I consume pop junk food and write about it online, but I constantly aspire to better things. I want to be catching up on brilliant films and TV series and the great novels of literature. Instead, I’m seduced by what is cheap and easy–summer blockbusters, reality shows, re-reads of fantasy novels I already love.
Similarly, I toil each day in the coal mines of corporate marketing. I like my job, and I’m thankful to have it. But I aspire toward my own artistic satisfaction–there’s a pile of unfinished novels and short stories mocking me even now in my Dropbox account.
I desire art, but art is hard, so I settle for commerce. That’s me, and that’s Tim Burton’s Batman. It wants to be art; it settles for commerce.
That’s the uneasy tension at the heart of the film, and what makes it both watchable and repulsive today. Production designer Anton Furst creates a Gotham City straight out of the early years of the Batman comics, a twisted nightmare version of New York where every corner seems to end in a dark alley and criminals rule the streets. This art deco grand guginol vision is populated by a sleepy Michael Keaton, an obnoxious Jack Nicholson, and a forgettable Kim Basinger, all of them cast more for their box office impact than their affinity for the material. And let’s not forget the wisecracking Robert Wuhl, the wheezing Jack Palance, or Mick Jagger’s ex Jerry Hall, whose performance and character are just about as substantial as the porcelain mask she wears late in the movie.

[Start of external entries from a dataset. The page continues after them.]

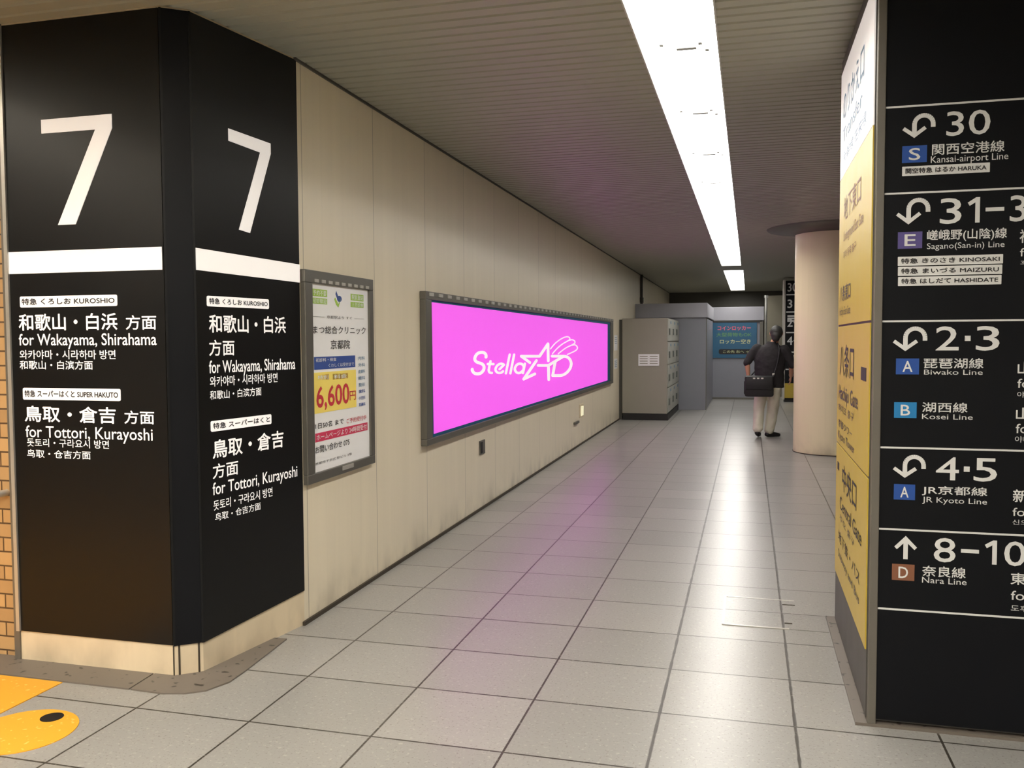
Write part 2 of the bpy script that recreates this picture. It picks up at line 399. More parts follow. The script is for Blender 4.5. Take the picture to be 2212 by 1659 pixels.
# ------------------------------------------------------------------ black direction signs on the pillar
def pill(par, s, x0, x1, z0, z1, mb, mi, y=-.0075, r=.008):
    p = patch(par, 'train_name_plate', x0, x1, z0, z1, mb, y, -.004, r)
    h_ = z1 - z0
    text(p, s, x0 + .012, x1 - .012, z0 + h_ * .24, z1 - h_ * .2, mi, y - .0012, 'lettering', .03, False)
L = 'label'
FA, FB = (-3.414, 3.47), (-2.552, 3.47)
f = thing('direction_sign', 'black sign with a white 7 on the front of the corner pillar', 'sign', (*FA, 0), 0, 'black platform direction signs')
MB().box(.008, .858, -.006, 0, .149, CEIL - .01).build('panel', M['black'], f)
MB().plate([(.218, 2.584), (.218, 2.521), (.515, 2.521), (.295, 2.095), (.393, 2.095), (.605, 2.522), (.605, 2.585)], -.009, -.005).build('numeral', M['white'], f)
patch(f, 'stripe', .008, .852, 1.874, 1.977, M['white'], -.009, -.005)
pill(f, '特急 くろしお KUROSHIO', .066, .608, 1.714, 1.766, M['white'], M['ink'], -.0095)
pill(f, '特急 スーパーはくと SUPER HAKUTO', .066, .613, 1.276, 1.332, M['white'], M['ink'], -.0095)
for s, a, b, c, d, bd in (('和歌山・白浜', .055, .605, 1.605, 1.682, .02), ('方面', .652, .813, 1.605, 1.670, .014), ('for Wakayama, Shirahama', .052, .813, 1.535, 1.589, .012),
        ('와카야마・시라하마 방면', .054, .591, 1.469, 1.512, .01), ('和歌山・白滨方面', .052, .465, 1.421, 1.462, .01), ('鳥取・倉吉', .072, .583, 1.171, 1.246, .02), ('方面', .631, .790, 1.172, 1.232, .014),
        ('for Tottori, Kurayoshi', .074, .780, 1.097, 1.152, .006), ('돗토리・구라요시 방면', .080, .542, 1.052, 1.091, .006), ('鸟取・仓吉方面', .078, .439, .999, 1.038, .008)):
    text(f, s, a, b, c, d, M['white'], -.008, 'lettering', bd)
MB().box(-.012, .008, -.016, 0, .149, CEIL - .01).build('edge_strip', M['steel'], f)
SA, SB = (-2.454, 3.549), (-2.335, 4.30)
g = thing('direction_sign', 'black sign with a white 7 on the corridor side of the corner pillar', 'sign', (*SA, 0), face(SA, SB), 'black platform direction signs')
gp = MB(); gp.plate([(0, .144), (.758, .190), (.758, CEIL - .01), (0, CEIL - .01)], -.006, 0); gp.build('panel', M['black'], g)
MB().plate([(.231, 2.565), (.231, 2.507), (.458, 2.494), (.292, 2.092), (.370, 2.084), (.537, 2.502), (.537, 2.554)], -.009, -.005).build('numeral', M['white'], g)
MB().plate([(.0, 1.877), (.758, 1.862), (.758, 1.958), (.0, 1.977)], -.009, -.005).build('stripe', M['white'], g)
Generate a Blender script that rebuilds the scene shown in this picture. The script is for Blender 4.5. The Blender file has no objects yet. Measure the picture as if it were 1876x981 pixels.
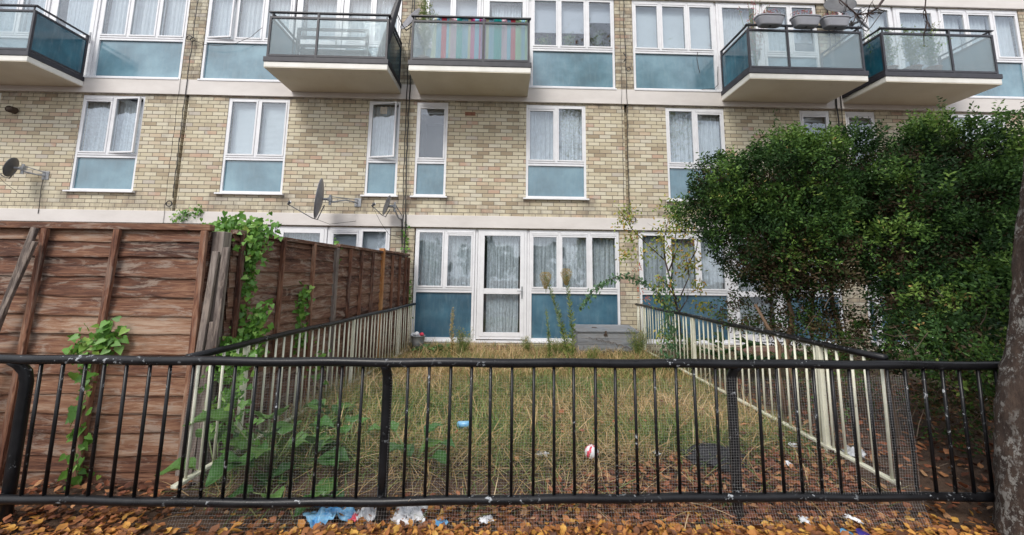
import bpy, math, random
import numpy as np
from mathutils import Vector, Matrix
PI = math.pi
RAD = math.radians
rnd = random.Random(11)
rng = np.random.default_rng(11)
sc = bpy.context.scene
COL = sc.collection

# ------------------------------------------------------------------ camera
def setup_camera():
    f_px, cy, pit, yaw, rol = 699.19, 419.65, .1229, .021, .0125
    cp, sp, c2, s2, c3, s3 = math.cos(pit), math.sin(pit), math.cos(yaw), math.sin(yaw), math.cos(rol), math.sin(rol)
    F = Vector((s2 * cp, c2 * cp, sp)); Rv = Vector((c2, -s2, 0)); U = Rv.cross(F)
    R2 = c3 * Rv + s3 * U; U2 = -s3 * Rv + c3 * U
    cam = bpy.data.cameras.new('camera'); o = bpy.data.objects.new('camera', cam); COL.objects.link(o)
    m = Matrix((R2, U2, -F)).transposed().to_4x4(); m.translation = Vector((1.8794, -7.0924, 1.6))
    o.matrix_world = m
    cam.sensor_fit = 'HORIZONTAL'; cam.sensor_width = 36.0; cam.lens = f_px / 1876 * 36
    cam.shift_y = -(490.5 - cy) / 1876; cam.clip_start = .05; cam.clip_end = 600
    sc.camera = o
setup_camera()

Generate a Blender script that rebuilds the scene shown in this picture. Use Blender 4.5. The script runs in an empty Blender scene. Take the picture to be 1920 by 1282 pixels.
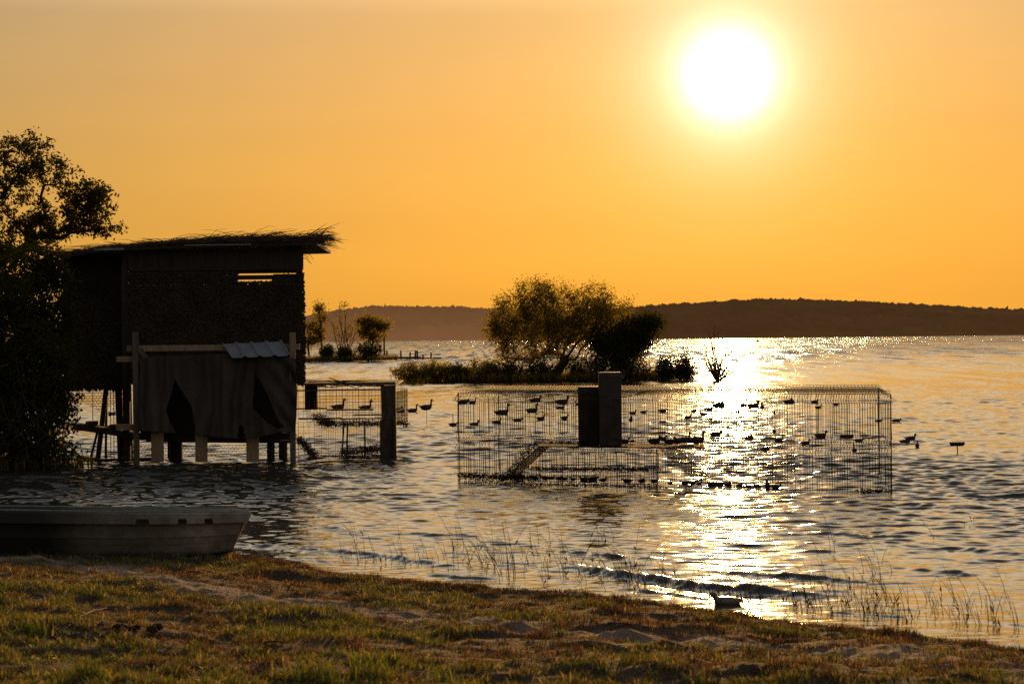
import bpy, bmesh, math, random
import numpy as np
from mathutils import Vector, Matrix
PI = math.pi
random.seed(7); rng = np.random.default_rng(11)
scene = bpy.context.scene
col = scene.collection
R = math.radians

# ------------------------------------------------------------------ camera
W, H, F = 1920.0, 1282.0, 4267.0
CH = 2.6
PITCH = math.atan(10 / F); ROLL = R(0.62)
cp, sp = math.cos(PITCH), math.sin(PITCH)
fw = Vector((0, cp, -sp)); r0 = Vector((1, 0, 0)); u0 = Vector((0, sp, cp))
cr = r0 * math.cos(ROLL) - u0 * math.sin(ROLL)
cu = u0 * math.cos(ROLL) + r0 * math.sin(ROLL)
CAM = Vector((0, 0, CH))
def ray(px, py): return fw + cr * ((px - W / 2) / F) + cu * ((H / 2 - py) / F)
def at(px, py, D):
    d = ray(px, py); return CAM + d * (D / d.y)
def ground(px, py, z=0.0):
    d = ray(px, py); return CAM + d * ((z - CH) / d.z)
cam = bpy.data.cameras.new('camera'); camo = bpy.data.objects.new('camera', cam); col.objects.link(camo)
cam.sensor_width = 36.0; cam.sensor_fit = 'HORIZONTAL'; cam.lens = 36.0 * F / W
cam.clip_start = 0.5; cam.clip_end = 30000
camo.matrix_world = Matrix(((cr.x, cu.x, -fw.x, 0), (cr.y, cu.y, -fw.y, 0), (cr.z, cu.z, -fw.z, CH), (0, 0, 0, 1)))
cam.dof.use_dof = True; cam.dof.focus_distance = 44.0; cam.dof.aperture_fstop = 5.0
scene.camera = camo
sd = ray(1365, 140).normalized()
SUN_EL = math.asin(sd.z); SUN_AZ = math.atan2(sd.x, sd.y)
scene.view_settings.view_transform = 'Standard'; scene.view_settings.look = 'None'
scene.view_settings.exposure = 0; scene.view_settings.gamma = 1
scene.cycles.use_denoising = False
scene.cycles.max_bounces = 8; scene.cycles.transparent_max_bounces = 24
scene.cycles.sample_clamp_indirect = 6.0
scene.cycles.caustics_reflective = False; scene.cycles.caustics_refractive = False

# ------------------------------------------------------------------ world
world = bpy.data.worlds.new('World'); scene.world = world; world.use_nodes = True
nt = world.node_tree; nt.nodes.clear()
class G:
    def __init__(s, nt): s.nt = nt
    def n(s, t, **k):
        nd = s.nt.nodes.new(t)
        for a, b in k.items(): setattr(nd, a, b)
        return nd
    def l(s, a, b): s.nt.links.new(a, b)
    def m(s, op, a, b=None, c=None, clamp=False):
        nd = s.n('ShaderNodeMath', operation=op, use_clamp=clamp)
        for i, v in enumerate((a, b, c)):
            if v is None: continue
            if isinstance(v, (int, float)): nd.inputs[i].default_value = v
            else: s.l(v, nd.inputs[i])
        return nd.outputs[0]
    def vm(s, op, a, b=None):
        nd = s.n('ShaderNodeVectorMath', operation=op)
        for i, v in enumerate((a, b)):
            if v is None: continue
            if isinstance(v, (tuple, list, Vector)): nd.inputs[i].default_value = v
            else: s.l(v, nd.inputs[i])
        return nd.outputs['Value'] if op == 'DOT_PRODUCT' else nd.outputs[0]
    def ramp(s, fac, stops, interp='LINEAR'):
        nd = s.n('ShaderNodeValToRGB'); cr_ = nd.color_ramp; cr_.interpolation = interp
        while len(cr_.elements) < len(stops): cr_.elements.new(0.5)
        for e, (p, c) in zip(cr_.elements, stops): e.position = p; e.color = (*c, 1)
        s.l(fac, nd.inputs[0]); return nd.outputs[0]
    def mix(s, fac, a, b, mode='MIX'):
        nd = s.n('ShaderNodeMix', data_type='RGBA', blend_type=mode, clamp_factor=False)
        for i, v in ((0, fac), (6, a), (7, b)):
            if isinstance(v, (int, float)): nd.inputs[i].default_value = v
            elif isinstance(v, tuple): nd.inputs[i].default_value = (*v, 1)
            else: s.l(v, nd.inputs[i])
        return nd.outputs[2]
g = G(nt)
tc = g.n('ShaderNodeTexCoord')
dirn = g.vm('NORMALIZE', tc.outputs['Generated'])
dot = g.vm('DOT_PRODUCT', dirn, tuple(sd))
ang = g.m('DEGREES', g.m('ARCCOSINE', g.m('MINIMUM', dot, 0.9999999))) if False else g.m('MULTIPLY', g.m('ARCCOSINE', g.m('MINIMUM', dot, 1.0)), 180 / PI)
sep = g.n('ShaderNodeSeparateXYZ'); g.l(dirn, sep.inputs[0])
elev = g.m('MULTIPLY', g.m('ARCSINE', sep.outputs[2]), 180 / PI)
ef = g.m('DIVIDE', g.m('MAXIMUM', elev, 0.0), 90.0)
front = g.ramp(ef, [(0.0, (.98, .40, .040)), (0.02, (.97, .42, .050)), (0.05, (.89, .425, .083)), (0.090, (.75, .42, .155)),
                    (0.12, (1.3, .86, .42)), (0.18, (1.8, 1.30, .74)), (0.28, (1.2, .88, .56)), (0.40, (.42, .32, .23)), (0.6, (.26, .20, .155)), (1.0, (.19, .155, .125))])
back = g.ramp(ef, [(0.0, (.32, .205, .12)), (0.15, (.35, .25, .165)), (0.5, (.27, .21, .165)), (1.0, (.20, .165, .135))])
# how far round from the sun (0 behind the camera, 1 on the sun's side)
hx = g.m('ADD', g.m('MULTIPLY', sep.outputs[0], math.sin(SUN_AZ)), g.m('MULTIPLY', sep.outputs[1], math.cos(SUN_AZ)))
hl = g.m('SQRT', g.m('ADD', g.m('MULTIPLY', sep.outputs[0], sep.outputs[0]), g.m('ADD', g.m('MULTIPLY', sep.outputs[1], sep.outputs[1]), 1e-5)))
hd = g.m('DIVIDE', hx, hl)
ff = g.m('POWER', g.m('MAXIMUM', g.m('MULTIPLY_ADD', hd, 0.5, 0.5), 0.0), 3.0)
lat = g.n('ShaderNodeVectorMath', operation='SCALE'); g.l(back, lat.inputs[0]); g.l(g.m('MULTIPLY_ADD', sep.outputs[0], .75, 1.0), lat.inputs['Scale'])
base = g.mix(ff, lat.outputs[0], front)
# faint uneven haze bands low over the lake
hz = g.n('ShaderNodeMapping'); hz.inputs['Scale'].default_value = (1.6, 1.6, 16.0); g.l(dirn, hz.inputs[0])
hn = g.n('ShaderNodeTexNoise'); hn.inputs['Scale'].default_value = 2.4; hn.inputs['Detail'].default_value = 4; g.l(hz.outputs[0], hn.inputs[0])
hs_ = g.n('ShaderNodeVectorMath', operation='SCALE'); g.l(base, hs_.inputs[0]); g.l(g.m('MULTIPLY_ADD', hn.outputs[0], .16, .92), hs_.inputs['Scale']); base = hs_.outputs[0]
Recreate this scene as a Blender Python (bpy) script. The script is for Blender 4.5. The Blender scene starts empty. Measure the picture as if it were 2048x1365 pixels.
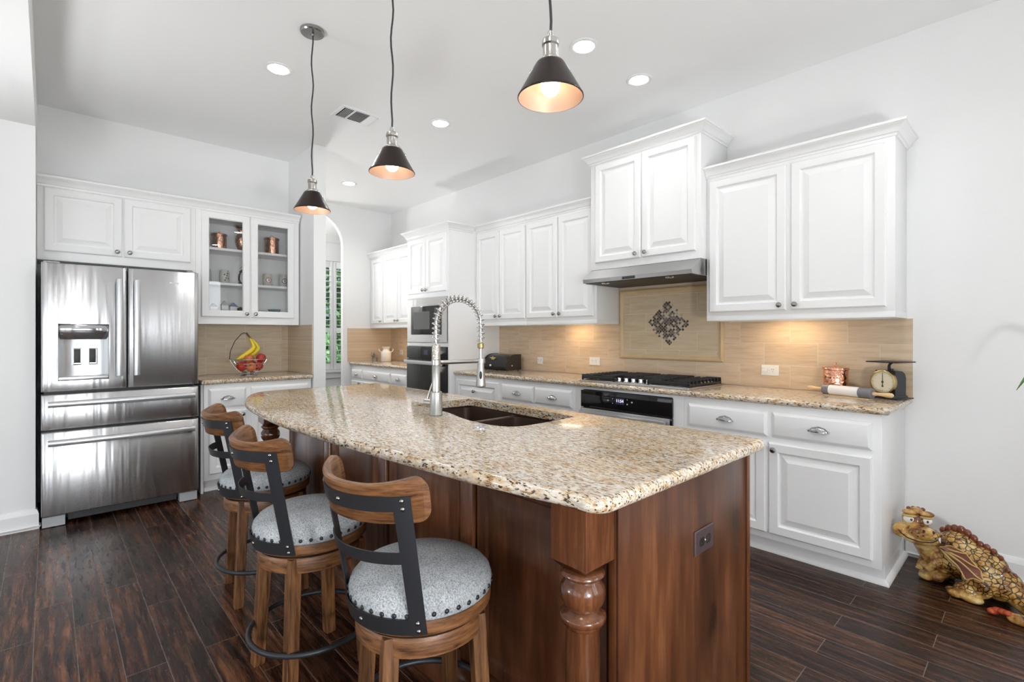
import bpy, bmesh, math, random
from mathutils import Vector, Matrix
from math import pi, sin, cos, radians
random.seed(7)
scene = bpy.context.scene
COL = scene.collection

# ---------------------------------------------------------------- camera
H = 1.28                                   # eye height
YAW = math.atan(1056 / 990.0)              # camera turned left of +Y
cam_d = bpy.data.cameras.new('camera')
cam_d.sensor_width = 36.0
cam_d.lens = 990.0 / 2048.0 * 36.0
cam_d.shift_y = -11.5 / 2048.0
cam_d.clip_start = 0.02
cam = bpy.data.objects.new('camera', cam_d)
cam.location = (0, 0, H)
cam.rotation_euler = (pi / 2, 0, YAW)
COL.objects.link(cam)
scene.camera = cam

# ---------------------------------------------------------------- view + world
scene.view_settings.view_transform = 'Standard'
scene.view_settings.look = 'None'
scene.view_settings.gamma = 1.0
scene.view_settings.exposure = 0.12
scene.view_settings.use_curve_mapping = False
scene.cycles.max_bounces = 10
scene.cycles.diffuse_bounces = 5
scene.cycles.glossy_bounces = 5
scene.cycles.transparent_max_bounces = 12
scene.cycles.sample_clamp_indirect = 6.0
scene.cycles.caustics_reflective = False
scene.cycles.caustics_refractive = False

world = bpy.data.worlds.new('sky')
world.use_nodes = True
scene.world = world
wn = world.node_tree.nodes
wbg = wn['Background']
wsky = wn.new('ShaderNodeTexSky')
wsky.sky_type = 'HOSEK_WILKIE'
wsky.turbidity = 3.0
wsky.ground_albedo = 0.4
wsky.sun_direction = (0.3, -0.5, 0.8)
world.node_tree.links.new(wsky.outputs['Color'], wbg.inputs['Color'])
wbg.inputs['Strength'].default_value = 2.2

# ---------------------------------------------------------------- lights (daylight through the windows, large)
def area_light(name, loc, rot, sx, sy, power, color=(1, 1, 1), spread=180):
    d = bpy.data.lights.new(name, 'AREA')
    d.shape = 'RECTANGLE'; d.size = sx; d.size_y = sy
    d.energy = power; d.color = color; d.spread = radians(spread)
    o = bpy.data.objects.new(name, d)
    o.location = loc; o.rotation_euler = rot
    COL.objects.link(o)
    return o

def spot_light(name, loc, power, color=(1, 1, 1), angle=120, blend=0.8, radius=0.06, rot=(0, 0, 0)):
    d = bpy.data.lights.new(name, 'SPOT')
    d.energy = power; d.color = color; d.spot_size = radians(angle); d.spot_blend = blend
    d.shadow_soft_size = radius
    o = bpy.data.objects.new(name, d)
    o.location = loc; o.rotation_euler = rot
    COL.objects.link(o)
    return o

def point_light(name, loc, power, color=(1, 1, 1), radius=0.03):
    d = bpy.data.lights.new(name, 'POINT')
    d.energy = power; d.color = color; d.shadow_soft_size = radius
    o = bpy.data.objects.new(name, d); o.location = loc
    COL.objects.link(o)
    return o

sun_d = bpy.data.lights.new('sun', 'SUN'); sun_d.energy = 5.0; sun_d.angle = radians(1.0); sun_d.color = (1.0, .96, .9)
sun = bpy.data.objects.new('sun', sun_d); sun.rotation_euler = Vector((-.22, -.12, -.96)).to_track_quat('-Z', 'Y').to_euler(); COL.objects.link(sun)
DAY = (0.93, 0.97, 1.0)
XS, YR = 3.30, -4.50                       # east wall, rear wall (both out of frame)
SIDE_WINS = [(-0.25, 0.80, 0.35, 2.45), (1.45, 1.85, 0.60, 2.50), (2.35, 3.02, 0.60, 2.60), (-4.1, -2.5, 0.30, 2.45), (-2.2, -0.55, 0.30, 2.45)]          # y0,y1,z0,z1 on the east wall; last two added for fill light
REAR_WINS = [(-3.9, -2.5, 0.45, 2.45), (-1.7, -0.1, 0.45, 2.45), (0.7, 2.3, 0.45, 2.45)]   # x0,x1,z0,z1
P_SIDE, P_SIDE2, P_REAR, P_HALL, P_CAN = 7.5, 24.0, 6.0, 150.0, 17.0      # windows: watts per square metre
P_FILL = [88.0, 116.0, 88.0, 32.0, 38.0]  # powers of the added unseen fill lamps
P_PUCK = 0.95
for y0, y1, z0, z1 in SIDE_WINS:
    area_light('daylight', (XS + 0.22, (y0 + y1) / 2, (z0 + z1) / 2), (0, pi / 2, 0), z1 - z0, y1 - y0, (P_SIDE2 if y1 < 0 else P_SIDE * (.6 if y0 < 0 else 3.0)) * (z1 - z0) * (y1 - y0), DAY)
for x0, x1, z0, z1 in REAR_WINS:
    area_light('daylight', ((x0 + x1) / 2, YR - 0.22, (z0 + z1) / 2), (pi / 2, 0, 0), x1 - x0, z1 - z0, P_REAR * (z1 - z0) * (x1 - x0), DAY)
area_light('daylight', (-8.6, 3.2, 3.6), (0, radians(-38), 0), 1.6, 2.2, P_HALL * 4, DAY)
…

Danny Elfman’s score perfectly suits the adventures of a creature of the night, all sinister trumpets and strings that infuse the onscreen action with a fierce energy. Meanwhile, Prince’s “Batdance” is a song from a movie that is ONLY about the movie itself, a pop culture ouroboros.
Just beyond the edge of each frame, you can almost smell the hungry breath of Warner Bros. executives and producer Jon Peters, salivating over the prospect of the piles of money that the film and its hundreds of tie-in products will generate. Whatever Burton’s aspirations as a director, what emerged in theaters in 1989 never stops feeling like a product–art managed to survive somehow in fits and starts, but this is summer movie commerce pure and simple.
In moments, it coalesces. To their credit, screenwriters Sam Hamm and Warren Skaaren don’t clutter their film with extraneous villains, and they elect to start the film well past the point of origin for the Caped Crusader, mistakes that many later superhero flicks would make. In Keaton’s eyes you can find the sadness, the anger, and the intellect of Batman escaping in furtive bursts. Beneath Nicholson’s mugging is the amoral disconnect of a true psychopath who values human life not at all, a performance that combines comic relief with chilling terror. Burton and Furst’s Gotham is a city on its last legs where nothing but evil seems to exist in primary colors.
But Batman’s parts are usually greater than its sum. And isn’t that true of this newly-minted 38-year-old manchild at the keyboard? Isn’t it true of us all?
All of this begs the question–is Batman great? To the universe of films at large, or even the pantheon of great summer blockbusters, not so much. But in the simple saga of my own life, it occupies a place of high status. For me, Batman will always remind me of summer afternoons in my bedroom, curled up in the air conditioning with the Dark Knight in front of me and my imagination running wild. As innocent as a mildly horny thirteen-year-old could be, I was as yet ignorant to the manipulations of commerce, and so could focus solely on the moments that sang in harmony with the tune of my own creative soul. I was stupidly happy.
I’m glad those days are over. I miss them all the time.